Stabenow also said Monday that Congress may need to address the question of whether there needs to be an insurance program for holders of such accounts, similar to those that exist for bank depositors and holders of stocks.

Stabenow also praised the CFTC’s approval Monday of a new rule that would put tighter limits on how commodity firms can use customer funds.

“I applaud the commission’s unanimous approval of this rule, which recognizes the fundamental principle of commodities trading: customer money must be held separate from the firm’s money,” Stabenow said in a news release.

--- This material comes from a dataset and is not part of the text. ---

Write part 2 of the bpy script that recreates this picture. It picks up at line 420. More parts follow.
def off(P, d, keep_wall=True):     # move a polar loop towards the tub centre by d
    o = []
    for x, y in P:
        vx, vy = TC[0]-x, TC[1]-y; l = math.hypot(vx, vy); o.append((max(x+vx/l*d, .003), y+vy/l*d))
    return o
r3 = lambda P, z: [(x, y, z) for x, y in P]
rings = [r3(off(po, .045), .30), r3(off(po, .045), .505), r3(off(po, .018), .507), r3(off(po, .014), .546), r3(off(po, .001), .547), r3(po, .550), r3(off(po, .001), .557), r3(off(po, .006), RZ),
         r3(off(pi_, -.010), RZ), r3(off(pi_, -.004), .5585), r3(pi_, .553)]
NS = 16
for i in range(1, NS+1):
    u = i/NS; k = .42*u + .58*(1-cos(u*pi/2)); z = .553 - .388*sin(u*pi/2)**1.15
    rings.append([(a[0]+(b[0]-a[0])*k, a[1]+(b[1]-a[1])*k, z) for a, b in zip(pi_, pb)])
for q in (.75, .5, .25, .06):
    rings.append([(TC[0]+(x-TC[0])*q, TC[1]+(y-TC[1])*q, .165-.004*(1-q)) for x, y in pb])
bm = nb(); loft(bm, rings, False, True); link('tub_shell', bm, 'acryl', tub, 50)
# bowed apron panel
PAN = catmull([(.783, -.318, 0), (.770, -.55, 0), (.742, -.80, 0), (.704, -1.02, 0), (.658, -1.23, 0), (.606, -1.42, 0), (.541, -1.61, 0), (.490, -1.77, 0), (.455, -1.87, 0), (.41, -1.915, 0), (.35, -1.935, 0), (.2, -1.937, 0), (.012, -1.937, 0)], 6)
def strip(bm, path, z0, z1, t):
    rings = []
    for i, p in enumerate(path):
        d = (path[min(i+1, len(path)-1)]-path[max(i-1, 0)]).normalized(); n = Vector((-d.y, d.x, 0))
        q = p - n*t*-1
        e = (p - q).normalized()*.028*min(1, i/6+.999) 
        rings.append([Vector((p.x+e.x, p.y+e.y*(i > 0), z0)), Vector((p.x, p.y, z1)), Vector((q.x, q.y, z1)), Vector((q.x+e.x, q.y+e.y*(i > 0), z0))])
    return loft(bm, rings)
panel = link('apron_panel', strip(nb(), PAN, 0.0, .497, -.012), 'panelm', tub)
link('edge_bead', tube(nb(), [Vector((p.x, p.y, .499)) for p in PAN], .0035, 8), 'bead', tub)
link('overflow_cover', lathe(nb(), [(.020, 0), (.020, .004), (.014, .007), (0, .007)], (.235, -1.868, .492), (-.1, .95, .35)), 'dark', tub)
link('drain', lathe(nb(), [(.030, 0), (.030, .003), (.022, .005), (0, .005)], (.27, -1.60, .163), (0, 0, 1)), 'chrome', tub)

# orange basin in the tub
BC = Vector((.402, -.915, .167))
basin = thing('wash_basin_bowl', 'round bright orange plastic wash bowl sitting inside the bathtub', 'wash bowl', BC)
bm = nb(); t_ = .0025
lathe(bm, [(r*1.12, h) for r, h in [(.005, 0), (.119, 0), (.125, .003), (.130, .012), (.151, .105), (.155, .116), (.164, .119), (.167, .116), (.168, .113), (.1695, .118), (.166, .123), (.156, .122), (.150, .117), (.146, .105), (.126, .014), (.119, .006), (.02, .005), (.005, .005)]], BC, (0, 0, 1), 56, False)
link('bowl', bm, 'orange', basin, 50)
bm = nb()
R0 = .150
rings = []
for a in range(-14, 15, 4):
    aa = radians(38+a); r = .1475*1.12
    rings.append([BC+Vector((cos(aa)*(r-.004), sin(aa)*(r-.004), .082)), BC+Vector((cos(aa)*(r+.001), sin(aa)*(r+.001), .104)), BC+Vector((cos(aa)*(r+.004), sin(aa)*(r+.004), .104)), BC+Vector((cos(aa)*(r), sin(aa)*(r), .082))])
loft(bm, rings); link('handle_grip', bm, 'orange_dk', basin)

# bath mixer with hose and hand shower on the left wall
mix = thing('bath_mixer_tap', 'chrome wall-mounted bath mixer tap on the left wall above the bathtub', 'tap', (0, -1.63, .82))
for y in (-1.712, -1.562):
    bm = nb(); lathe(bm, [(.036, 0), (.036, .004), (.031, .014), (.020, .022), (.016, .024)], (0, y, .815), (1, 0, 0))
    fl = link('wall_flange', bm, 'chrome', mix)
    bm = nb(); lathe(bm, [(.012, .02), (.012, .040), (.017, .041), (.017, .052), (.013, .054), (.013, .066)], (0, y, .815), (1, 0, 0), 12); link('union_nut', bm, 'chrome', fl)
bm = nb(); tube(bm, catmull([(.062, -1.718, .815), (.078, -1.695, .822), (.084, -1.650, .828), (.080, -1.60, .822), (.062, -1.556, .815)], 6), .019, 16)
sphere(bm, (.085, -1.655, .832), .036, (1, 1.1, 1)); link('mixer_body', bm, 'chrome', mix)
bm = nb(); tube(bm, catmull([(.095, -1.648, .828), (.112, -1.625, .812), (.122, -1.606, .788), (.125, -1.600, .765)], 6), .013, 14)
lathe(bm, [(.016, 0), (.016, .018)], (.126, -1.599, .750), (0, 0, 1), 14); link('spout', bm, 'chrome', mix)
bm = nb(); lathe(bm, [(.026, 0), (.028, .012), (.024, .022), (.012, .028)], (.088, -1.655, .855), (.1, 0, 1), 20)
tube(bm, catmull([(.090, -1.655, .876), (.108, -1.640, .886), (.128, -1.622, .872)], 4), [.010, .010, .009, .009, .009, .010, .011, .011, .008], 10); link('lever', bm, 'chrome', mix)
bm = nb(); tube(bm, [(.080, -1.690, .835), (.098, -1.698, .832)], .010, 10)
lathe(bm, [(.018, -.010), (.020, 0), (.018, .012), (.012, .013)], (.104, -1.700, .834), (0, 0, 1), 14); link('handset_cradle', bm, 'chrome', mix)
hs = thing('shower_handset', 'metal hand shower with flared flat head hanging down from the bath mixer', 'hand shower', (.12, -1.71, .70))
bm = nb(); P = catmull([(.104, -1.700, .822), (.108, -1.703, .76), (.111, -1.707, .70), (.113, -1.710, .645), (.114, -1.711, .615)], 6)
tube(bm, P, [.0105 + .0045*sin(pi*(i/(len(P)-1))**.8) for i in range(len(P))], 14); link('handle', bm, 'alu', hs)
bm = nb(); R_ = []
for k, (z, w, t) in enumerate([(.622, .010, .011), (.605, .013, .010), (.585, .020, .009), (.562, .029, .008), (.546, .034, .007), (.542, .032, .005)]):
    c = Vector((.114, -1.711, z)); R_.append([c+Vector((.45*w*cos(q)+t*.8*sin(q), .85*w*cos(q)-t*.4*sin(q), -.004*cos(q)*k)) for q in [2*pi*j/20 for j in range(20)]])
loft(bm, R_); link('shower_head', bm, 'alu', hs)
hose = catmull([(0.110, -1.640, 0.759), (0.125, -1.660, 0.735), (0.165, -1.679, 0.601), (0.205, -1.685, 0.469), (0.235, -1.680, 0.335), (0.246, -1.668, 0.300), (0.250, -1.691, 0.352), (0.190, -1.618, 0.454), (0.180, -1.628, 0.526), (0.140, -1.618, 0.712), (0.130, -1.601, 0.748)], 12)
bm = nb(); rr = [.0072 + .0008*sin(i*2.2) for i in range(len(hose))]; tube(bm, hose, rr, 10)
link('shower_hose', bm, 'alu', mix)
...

“This common-sense rule was first proposed last October. It is unfortunate that it took the collapse of MF Global to get it passed,” she said. “The commission needs to restore faith in our commodity markets, which are so important to America’s farmers and ranchers. I urge the commission to continue moving forward to protect customers and safeguard these markets.”

Stabenow also urged the CFTC to “move forward promptly” on the rulemaking authority it was given under the Dodd-Frank Wall Street Reform and Consumer Protection Act.

Senate Finance Committee Chairman Max Baucus, D-Mont., also applauded the commission’s action. In a letter to Gensler and Sommers, Baucus also urged the commission “ to do everything it can to see that those Montanans who held money with MF Global are given full consideration and made whole.”